WHAT YOU HAVE TO DO: Look through the data and write out every line with the word "picture" in it.

[Records from a dataset]
##########
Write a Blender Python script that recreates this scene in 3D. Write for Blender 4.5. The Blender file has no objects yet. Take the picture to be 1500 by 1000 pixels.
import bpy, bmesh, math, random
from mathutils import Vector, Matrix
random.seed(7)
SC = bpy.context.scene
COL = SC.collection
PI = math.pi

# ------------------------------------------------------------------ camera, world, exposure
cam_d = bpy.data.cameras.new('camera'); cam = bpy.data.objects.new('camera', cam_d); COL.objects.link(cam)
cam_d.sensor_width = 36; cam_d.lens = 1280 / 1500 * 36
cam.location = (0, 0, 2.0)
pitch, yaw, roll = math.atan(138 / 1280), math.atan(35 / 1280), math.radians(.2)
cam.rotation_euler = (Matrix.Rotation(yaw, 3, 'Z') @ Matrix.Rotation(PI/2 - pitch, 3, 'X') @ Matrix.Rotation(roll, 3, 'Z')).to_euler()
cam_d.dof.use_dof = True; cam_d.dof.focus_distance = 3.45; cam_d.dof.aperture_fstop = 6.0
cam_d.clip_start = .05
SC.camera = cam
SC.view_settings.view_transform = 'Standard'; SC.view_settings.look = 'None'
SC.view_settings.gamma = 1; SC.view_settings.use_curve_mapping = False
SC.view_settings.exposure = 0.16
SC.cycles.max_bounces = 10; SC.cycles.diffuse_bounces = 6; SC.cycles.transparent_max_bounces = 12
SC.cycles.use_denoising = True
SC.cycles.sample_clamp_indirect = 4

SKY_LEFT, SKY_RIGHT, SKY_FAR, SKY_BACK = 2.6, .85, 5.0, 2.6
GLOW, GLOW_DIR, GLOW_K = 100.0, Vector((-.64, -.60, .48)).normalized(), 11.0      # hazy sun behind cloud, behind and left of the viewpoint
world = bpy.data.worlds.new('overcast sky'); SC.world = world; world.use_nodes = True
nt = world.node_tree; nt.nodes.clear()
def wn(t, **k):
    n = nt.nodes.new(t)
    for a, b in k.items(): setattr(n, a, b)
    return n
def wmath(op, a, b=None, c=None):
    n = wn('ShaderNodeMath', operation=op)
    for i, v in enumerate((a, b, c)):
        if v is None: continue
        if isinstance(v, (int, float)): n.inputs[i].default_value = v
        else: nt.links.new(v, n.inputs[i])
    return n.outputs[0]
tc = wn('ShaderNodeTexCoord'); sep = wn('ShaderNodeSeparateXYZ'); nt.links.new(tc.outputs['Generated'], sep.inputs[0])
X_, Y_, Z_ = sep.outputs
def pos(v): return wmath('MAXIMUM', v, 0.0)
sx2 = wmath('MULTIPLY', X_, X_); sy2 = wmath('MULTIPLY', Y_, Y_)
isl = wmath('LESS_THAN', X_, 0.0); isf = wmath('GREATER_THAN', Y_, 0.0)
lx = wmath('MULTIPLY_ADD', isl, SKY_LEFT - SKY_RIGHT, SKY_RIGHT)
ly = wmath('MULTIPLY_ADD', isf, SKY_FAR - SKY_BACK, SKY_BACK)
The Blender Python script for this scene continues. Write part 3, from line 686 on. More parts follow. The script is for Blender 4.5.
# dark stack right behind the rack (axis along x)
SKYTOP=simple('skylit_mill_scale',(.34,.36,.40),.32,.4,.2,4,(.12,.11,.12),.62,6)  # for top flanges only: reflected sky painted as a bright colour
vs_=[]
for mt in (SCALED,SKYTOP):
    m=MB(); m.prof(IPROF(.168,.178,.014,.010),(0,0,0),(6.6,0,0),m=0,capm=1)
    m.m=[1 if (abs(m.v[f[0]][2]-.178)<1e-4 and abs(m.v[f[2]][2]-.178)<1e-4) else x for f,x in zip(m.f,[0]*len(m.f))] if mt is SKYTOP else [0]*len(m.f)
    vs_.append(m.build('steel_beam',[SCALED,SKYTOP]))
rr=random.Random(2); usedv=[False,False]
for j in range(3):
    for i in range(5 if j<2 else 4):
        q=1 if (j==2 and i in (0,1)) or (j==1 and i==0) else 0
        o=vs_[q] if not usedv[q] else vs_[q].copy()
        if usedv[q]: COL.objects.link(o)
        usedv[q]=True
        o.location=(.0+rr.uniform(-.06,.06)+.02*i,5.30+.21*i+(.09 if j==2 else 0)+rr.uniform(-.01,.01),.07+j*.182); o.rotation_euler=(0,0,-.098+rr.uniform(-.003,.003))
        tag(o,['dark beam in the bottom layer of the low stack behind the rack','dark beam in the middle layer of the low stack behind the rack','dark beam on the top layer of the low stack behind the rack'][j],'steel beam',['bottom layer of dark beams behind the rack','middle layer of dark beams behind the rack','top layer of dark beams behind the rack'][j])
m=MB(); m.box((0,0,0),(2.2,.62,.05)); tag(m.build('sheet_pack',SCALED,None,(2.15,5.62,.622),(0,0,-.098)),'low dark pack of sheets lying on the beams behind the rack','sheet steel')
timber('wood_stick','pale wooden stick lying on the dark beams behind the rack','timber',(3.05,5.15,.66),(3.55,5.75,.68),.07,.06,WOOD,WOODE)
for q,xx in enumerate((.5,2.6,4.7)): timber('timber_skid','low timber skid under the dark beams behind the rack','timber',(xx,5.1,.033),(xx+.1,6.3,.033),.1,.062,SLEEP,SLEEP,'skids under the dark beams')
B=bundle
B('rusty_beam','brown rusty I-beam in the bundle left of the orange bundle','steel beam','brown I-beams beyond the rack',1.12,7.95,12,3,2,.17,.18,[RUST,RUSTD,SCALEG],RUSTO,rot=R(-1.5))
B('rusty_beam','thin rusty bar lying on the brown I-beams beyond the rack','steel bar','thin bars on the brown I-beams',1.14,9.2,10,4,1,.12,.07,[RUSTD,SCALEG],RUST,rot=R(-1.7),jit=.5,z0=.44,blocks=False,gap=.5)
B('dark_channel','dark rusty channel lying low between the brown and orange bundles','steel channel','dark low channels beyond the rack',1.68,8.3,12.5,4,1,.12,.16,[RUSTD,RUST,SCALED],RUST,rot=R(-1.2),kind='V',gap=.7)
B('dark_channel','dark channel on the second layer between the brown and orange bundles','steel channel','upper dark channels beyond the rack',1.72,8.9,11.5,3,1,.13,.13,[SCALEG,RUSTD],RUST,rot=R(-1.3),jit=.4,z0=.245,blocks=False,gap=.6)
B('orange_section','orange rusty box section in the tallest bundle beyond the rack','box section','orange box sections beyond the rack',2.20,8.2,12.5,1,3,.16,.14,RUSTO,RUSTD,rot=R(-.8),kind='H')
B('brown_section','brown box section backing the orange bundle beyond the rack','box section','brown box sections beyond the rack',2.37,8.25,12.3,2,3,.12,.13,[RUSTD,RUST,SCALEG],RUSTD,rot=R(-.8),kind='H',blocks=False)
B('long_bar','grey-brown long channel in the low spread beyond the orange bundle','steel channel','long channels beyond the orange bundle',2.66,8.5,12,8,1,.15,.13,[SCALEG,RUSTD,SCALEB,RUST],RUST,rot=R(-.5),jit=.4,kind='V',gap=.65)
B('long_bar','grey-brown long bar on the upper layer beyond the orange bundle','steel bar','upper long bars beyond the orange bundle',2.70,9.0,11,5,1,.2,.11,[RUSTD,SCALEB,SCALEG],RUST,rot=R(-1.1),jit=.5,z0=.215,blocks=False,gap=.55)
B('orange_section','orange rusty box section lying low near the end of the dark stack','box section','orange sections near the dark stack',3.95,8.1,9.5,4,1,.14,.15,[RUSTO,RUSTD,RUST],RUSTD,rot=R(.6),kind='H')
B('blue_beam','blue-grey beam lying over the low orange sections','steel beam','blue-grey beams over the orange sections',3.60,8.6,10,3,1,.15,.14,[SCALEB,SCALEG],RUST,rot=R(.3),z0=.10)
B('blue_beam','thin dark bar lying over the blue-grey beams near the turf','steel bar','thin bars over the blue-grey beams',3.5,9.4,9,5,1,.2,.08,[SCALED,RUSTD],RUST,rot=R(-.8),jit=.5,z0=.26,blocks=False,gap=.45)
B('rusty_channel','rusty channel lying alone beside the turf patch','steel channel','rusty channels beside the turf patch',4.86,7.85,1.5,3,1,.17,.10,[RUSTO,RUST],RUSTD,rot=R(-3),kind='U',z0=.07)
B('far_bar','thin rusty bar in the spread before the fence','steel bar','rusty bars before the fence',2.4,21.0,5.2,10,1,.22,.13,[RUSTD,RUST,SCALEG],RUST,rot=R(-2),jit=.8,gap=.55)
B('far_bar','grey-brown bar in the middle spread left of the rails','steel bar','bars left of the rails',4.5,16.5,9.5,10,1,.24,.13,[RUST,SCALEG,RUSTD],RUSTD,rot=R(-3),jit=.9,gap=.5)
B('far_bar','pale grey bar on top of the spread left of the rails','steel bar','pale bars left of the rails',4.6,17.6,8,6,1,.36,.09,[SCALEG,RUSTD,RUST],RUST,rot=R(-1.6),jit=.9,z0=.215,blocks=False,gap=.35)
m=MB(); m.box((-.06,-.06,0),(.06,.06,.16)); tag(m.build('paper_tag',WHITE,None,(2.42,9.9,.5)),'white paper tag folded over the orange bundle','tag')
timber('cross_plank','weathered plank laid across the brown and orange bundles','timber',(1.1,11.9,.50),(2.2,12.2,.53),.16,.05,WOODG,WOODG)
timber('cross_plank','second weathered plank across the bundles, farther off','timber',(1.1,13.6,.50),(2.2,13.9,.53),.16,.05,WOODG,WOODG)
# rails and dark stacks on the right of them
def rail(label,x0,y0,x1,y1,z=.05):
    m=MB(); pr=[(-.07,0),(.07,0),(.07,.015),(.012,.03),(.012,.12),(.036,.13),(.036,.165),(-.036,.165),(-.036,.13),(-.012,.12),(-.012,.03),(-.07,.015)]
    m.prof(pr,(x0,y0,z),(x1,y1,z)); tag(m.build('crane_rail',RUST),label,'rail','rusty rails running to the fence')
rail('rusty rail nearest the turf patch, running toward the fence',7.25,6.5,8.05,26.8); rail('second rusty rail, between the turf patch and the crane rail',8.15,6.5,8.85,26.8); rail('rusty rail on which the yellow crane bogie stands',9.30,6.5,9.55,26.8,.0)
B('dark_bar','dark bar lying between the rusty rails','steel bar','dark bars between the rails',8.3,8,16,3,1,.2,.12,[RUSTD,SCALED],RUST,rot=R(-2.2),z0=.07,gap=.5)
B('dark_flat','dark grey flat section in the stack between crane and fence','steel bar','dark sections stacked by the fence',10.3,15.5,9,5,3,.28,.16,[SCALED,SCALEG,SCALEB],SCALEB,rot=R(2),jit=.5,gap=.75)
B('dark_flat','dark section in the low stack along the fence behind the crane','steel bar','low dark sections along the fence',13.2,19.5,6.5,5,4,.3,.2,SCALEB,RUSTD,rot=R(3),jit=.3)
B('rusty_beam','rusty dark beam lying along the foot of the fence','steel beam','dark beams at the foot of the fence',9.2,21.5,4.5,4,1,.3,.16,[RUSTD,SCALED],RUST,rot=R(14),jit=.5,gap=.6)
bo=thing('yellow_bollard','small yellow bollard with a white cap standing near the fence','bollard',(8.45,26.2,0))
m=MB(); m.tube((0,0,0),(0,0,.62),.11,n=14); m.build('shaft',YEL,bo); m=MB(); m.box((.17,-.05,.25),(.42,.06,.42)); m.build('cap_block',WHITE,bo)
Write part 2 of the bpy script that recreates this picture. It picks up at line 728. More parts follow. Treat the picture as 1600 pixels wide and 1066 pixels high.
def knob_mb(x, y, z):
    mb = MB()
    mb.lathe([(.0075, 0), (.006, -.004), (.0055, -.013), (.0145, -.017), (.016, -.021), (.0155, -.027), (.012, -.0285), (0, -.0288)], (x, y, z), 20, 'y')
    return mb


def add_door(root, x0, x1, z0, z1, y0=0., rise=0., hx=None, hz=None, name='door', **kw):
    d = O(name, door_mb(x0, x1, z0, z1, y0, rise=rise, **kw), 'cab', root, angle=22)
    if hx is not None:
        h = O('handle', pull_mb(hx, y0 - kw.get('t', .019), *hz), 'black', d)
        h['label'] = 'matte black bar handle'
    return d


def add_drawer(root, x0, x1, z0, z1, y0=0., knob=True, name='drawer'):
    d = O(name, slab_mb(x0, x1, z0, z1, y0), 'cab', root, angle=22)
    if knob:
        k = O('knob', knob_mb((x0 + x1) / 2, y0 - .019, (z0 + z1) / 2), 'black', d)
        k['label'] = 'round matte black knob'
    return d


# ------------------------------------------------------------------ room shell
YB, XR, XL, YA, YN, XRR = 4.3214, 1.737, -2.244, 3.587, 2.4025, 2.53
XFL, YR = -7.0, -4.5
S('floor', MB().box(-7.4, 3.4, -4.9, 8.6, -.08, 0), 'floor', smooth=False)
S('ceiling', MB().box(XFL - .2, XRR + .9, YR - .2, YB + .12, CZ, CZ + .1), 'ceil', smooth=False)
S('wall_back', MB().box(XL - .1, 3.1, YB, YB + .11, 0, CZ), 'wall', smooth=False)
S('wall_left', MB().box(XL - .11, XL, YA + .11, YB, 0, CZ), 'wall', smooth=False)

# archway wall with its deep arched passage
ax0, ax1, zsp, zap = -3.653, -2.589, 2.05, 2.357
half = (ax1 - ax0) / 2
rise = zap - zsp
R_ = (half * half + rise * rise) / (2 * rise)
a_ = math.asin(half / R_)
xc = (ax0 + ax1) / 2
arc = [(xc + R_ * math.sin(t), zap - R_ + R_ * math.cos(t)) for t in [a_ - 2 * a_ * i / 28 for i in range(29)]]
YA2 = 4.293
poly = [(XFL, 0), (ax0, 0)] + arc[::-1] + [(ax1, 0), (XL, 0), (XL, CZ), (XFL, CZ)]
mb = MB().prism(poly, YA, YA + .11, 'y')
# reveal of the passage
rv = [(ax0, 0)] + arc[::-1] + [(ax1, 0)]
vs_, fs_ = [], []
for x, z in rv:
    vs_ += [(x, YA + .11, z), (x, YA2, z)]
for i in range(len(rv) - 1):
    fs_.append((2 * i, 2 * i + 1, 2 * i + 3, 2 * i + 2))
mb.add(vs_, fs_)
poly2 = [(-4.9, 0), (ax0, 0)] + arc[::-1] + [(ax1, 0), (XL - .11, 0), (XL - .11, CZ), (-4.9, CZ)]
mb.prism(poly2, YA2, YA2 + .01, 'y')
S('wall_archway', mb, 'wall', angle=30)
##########
COMPLETED TASK:
Write a Blender Python script that recreates this scene in 3D. Write for Blender 4.5. The Blender file has no objects yet. Take the picture to be 1500 by 1000 pixels.
Write part 2 of the bpy script that recreates this picture. It picks up at line 728. More parts follow. Treat the picture as 1600 pixels wide and 1066 pixels high.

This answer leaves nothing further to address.